I imagine a poetry anthology of queer disabled poets - but not the usual kind, with disparate selections curated by an editor or even pair/team of editors. Instead, an emergent volume, of dialogues. Last spring I was on a panel discussion with fellow Vermont queer disabled poets Eli Clare and Judith Chalmer; Deborah Lisi-Baker joined us in the planning, but unexpectedly passed away before the panel itself. (And oh, isn't that heartache so known, in queer disabled life. A topic for another time.) The panel itself was not the highlight for me, though, and maybe still would not have been even if it weren't overshadowed by grief. I loved the exchange we got to do leading up to it, planning, sending poems back and forth. Themes emerged, and particularly, elements of world-understanding, embodiment, even just particular shared uses of imagery that resonated deeply in ways that I do not often experience with other (nondisabled, nonqueer) poets' work. The way we talk about stone. The way we make rituals.

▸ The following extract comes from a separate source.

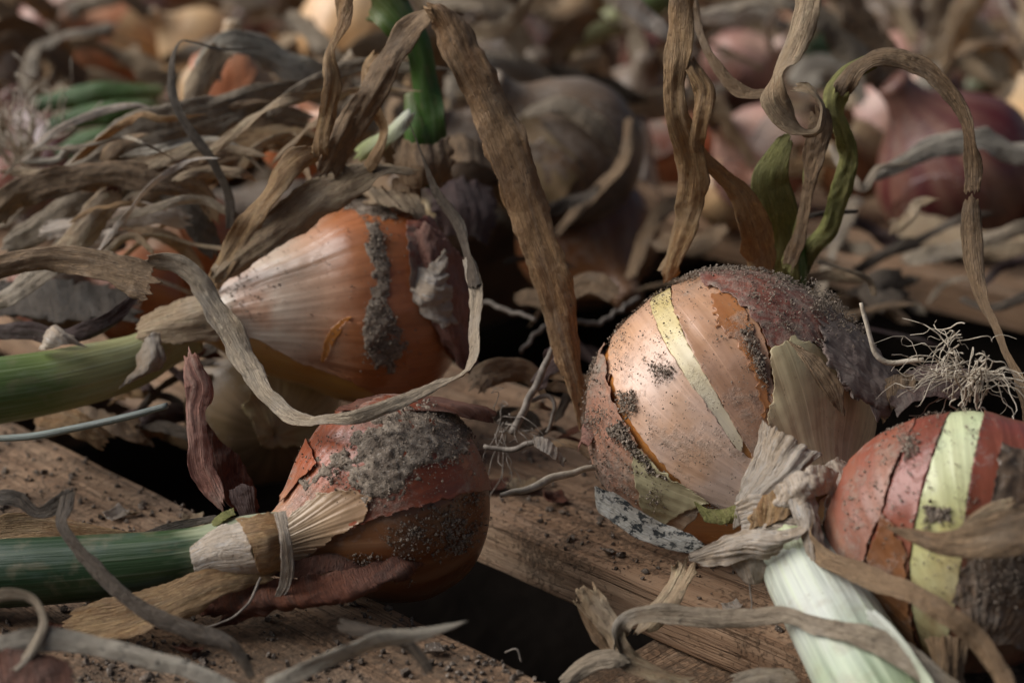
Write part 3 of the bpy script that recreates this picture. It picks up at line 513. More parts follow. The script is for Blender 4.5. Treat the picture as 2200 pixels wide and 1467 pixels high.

The particular kinds of knowledge of place. The movement of the body. I could have played poem-telephone - you send me a poem, I send a poem that branches out from a similar point, you send another it reminds you of - forever. 

So I think about: what would a book look like that worked like this? Where the poets picked the works in relation to one another, letting sections emerge by themes. Not writing new work for this purpose but placing our existing, ongoing work deliberately in one another's mutual context. A poem, and a bit of text to go with it highlighting whatever the author feels needs highlighting in the relationship between it and its surrounding poems. Ideally then at the end of each section, a transcript of a lightly-facilitated conversation between the participating poets, where actual discussion can be had (and documented!!) on what our work means to us. Together. What does it look like? Where do we converge and diverge? What grows in our work when it can be seen in these lights, in this context, ours?

I know enough about project logistics to know that this would be... complicated. I maybe have the facilitative or editorial skills to push the boulder partway along the slope, but the skills and connections and energy for publishing, fundraising, promotion, etc, are definitely bigger than I am/more than I have. (And that's before we get to the question of accumulating the poets.) So it remains a dream. 

But if you ever want to swap/share/read poems together, you know where to find me.

I have loved your various responses to last month's letter - texts, voice recordings, reading lists, emails. Take care friends, and may your winter be cozy.